From the first line of the data below, copy each line up to the one containing "C = scene.collection", and include that line too.

======

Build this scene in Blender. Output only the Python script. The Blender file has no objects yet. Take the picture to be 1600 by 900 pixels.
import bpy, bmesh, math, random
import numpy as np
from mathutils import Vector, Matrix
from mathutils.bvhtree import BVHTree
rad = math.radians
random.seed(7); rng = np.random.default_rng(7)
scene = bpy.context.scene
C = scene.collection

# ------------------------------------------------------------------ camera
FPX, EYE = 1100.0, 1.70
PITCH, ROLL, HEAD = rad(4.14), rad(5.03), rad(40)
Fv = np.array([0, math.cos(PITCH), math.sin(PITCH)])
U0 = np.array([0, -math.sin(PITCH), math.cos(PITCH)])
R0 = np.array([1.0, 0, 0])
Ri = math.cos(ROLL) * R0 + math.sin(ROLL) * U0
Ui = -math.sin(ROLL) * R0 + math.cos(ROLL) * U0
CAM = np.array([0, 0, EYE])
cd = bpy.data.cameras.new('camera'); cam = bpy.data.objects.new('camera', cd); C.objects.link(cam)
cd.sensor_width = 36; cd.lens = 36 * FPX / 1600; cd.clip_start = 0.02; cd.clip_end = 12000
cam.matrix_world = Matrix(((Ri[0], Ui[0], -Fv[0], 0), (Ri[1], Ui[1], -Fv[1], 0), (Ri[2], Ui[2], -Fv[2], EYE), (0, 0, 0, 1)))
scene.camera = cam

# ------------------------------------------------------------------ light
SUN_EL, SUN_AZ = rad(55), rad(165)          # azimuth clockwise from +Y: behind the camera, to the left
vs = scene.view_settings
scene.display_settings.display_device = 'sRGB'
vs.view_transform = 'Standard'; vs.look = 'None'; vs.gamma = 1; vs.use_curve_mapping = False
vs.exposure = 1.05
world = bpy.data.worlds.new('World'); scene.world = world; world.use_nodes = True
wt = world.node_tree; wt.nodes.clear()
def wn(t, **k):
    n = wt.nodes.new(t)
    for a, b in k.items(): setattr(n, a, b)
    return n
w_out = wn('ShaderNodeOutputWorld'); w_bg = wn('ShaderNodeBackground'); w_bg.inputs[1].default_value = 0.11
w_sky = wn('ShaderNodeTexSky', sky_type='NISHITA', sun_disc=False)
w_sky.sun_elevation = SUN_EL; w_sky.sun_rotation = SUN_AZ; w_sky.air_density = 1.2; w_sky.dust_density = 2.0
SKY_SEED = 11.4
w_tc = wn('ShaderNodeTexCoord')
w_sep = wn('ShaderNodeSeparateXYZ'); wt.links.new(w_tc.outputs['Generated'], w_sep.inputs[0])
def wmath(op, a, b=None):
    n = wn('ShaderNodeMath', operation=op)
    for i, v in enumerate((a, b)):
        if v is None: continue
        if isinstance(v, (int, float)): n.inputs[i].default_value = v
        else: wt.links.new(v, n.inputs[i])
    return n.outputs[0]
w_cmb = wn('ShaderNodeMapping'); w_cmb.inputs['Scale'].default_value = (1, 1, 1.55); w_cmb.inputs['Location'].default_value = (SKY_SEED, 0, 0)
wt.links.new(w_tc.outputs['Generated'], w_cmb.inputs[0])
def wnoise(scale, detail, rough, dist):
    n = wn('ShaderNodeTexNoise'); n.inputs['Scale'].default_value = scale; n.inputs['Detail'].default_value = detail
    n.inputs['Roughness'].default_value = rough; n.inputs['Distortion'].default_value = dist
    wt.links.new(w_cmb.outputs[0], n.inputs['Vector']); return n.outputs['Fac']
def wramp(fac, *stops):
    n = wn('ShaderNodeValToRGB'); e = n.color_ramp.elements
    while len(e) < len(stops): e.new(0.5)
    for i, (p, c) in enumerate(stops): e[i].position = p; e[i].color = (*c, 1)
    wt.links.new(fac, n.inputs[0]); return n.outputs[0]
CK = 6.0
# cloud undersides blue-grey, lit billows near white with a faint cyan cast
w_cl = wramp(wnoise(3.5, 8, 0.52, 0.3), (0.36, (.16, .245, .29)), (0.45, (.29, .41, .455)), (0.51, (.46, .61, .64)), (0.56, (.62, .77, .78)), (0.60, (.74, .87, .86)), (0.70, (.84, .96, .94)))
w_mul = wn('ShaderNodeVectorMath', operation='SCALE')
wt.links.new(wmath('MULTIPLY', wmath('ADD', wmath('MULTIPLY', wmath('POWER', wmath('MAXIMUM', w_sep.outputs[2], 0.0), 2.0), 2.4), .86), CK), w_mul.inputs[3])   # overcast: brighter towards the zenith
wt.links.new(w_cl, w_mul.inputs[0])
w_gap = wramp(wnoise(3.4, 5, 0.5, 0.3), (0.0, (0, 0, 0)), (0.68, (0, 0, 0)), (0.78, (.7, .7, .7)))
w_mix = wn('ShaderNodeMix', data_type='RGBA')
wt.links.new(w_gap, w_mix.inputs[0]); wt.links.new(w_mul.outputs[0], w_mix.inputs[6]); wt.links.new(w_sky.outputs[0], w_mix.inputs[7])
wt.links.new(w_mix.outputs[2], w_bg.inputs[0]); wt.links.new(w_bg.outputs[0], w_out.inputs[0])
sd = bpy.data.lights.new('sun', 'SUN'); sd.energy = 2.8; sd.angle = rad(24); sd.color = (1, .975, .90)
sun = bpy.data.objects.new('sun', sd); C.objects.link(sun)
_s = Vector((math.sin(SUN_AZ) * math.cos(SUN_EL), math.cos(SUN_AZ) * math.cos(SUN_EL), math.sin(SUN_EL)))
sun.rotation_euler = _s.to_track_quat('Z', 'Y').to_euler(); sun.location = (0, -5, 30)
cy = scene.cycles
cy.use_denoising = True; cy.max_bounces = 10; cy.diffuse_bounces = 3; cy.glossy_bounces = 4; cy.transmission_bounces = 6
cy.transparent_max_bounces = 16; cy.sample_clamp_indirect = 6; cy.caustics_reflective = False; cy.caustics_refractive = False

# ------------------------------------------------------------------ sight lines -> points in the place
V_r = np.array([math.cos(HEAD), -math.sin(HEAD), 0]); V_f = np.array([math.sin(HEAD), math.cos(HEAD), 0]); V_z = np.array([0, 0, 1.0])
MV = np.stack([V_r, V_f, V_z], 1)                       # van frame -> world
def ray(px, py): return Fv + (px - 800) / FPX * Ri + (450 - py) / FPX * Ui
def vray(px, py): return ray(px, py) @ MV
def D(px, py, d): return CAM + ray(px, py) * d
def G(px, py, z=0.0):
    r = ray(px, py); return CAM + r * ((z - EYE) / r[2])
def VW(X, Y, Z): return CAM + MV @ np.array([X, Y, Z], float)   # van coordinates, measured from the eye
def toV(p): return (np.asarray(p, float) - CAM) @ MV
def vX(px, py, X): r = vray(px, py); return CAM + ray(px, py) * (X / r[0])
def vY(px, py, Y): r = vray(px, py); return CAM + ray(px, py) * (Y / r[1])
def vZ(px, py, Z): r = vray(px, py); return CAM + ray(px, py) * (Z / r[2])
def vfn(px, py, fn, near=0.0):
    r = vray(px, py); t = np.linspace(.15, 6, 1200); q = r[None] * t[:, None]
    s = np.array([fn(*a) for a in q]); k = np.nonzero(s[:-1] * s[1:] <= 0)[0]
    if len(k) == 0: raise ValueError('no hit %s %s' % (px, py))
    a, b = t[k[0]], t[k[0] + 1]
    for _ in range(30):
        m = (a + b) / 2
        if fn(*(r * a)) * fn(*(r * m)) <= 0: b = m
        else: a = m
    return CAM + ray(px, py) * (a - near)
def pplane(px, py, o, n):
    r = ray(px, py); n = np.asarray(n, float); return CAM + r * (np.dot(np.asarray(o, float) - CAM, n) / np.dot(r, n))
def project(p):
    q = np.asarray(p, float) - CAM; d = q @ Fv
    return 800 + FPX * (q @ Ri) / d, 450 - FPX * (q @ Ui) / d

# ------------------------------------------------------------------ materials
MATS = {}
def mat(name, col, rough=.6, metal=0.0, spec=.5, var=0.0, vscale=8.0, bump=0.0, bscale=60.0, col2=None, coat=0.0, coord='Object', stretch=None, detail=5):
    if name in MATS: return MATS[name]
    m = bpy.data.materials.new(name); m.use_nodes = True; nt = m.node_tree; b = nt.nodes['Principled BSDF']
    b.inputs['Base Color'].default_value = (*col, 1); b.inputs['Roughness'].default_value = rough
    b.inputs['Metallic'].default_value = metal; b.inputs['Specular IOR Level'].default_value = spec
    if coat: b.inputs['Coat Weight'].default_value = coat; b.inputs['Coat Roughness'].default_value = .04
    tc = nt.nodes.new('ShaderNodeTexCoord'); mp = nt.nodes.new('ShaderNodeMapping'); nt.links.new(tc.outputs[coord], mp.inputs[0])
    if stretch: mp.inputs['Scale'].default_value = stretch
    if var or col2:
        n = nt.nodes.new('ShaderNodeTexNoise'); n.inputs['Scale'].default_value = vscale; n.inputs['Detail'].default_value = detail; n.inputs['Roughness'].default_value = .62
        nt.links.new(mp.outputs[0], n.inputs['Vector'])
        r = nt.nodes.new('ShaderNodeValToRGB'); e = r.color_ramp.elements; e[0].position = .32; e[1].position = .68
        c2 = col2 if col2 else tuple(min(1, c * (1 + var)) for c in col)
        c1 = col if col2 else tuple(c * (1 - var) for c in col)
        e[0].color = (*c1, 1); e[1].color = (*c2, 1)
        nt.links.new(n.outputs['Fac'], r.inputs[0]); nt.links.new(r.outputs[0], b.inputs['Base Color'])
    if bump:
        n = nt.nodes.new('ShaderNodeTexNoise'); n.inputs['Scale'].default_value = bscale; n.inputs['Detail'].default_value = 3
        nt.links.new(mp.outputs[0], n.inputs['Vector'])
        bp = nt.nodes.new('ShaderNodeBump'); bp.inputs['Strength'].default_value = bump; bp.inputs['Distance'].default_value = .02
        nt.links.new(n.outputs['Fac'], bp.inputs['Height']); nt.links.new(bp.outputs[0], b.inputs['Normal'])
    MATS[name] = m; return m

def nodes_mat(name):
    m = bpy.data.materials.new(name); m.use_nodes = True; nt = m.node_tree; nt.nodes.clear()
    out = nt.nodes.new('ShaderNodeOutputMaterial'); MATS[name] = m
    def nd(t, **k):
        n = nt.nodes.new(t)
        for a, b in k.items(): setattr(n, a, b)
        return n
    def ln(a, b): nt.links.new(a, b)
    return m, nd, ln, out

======

**FINAL RESULT:**
Build this scene in Blender. Output only the Python script. The Blender file has no objects yet. Take the picture to be 1600 by 900 pixels.
import bpy, bmesh, math, random
import numpy as np
from mathutils import Vector, Matrix
from mathutils.bvhtree import BVHTree
rad = math.radians
random.seed(7); rng = np.random.default_rng(7)
scene = bpy.context.scene
C = scene.collection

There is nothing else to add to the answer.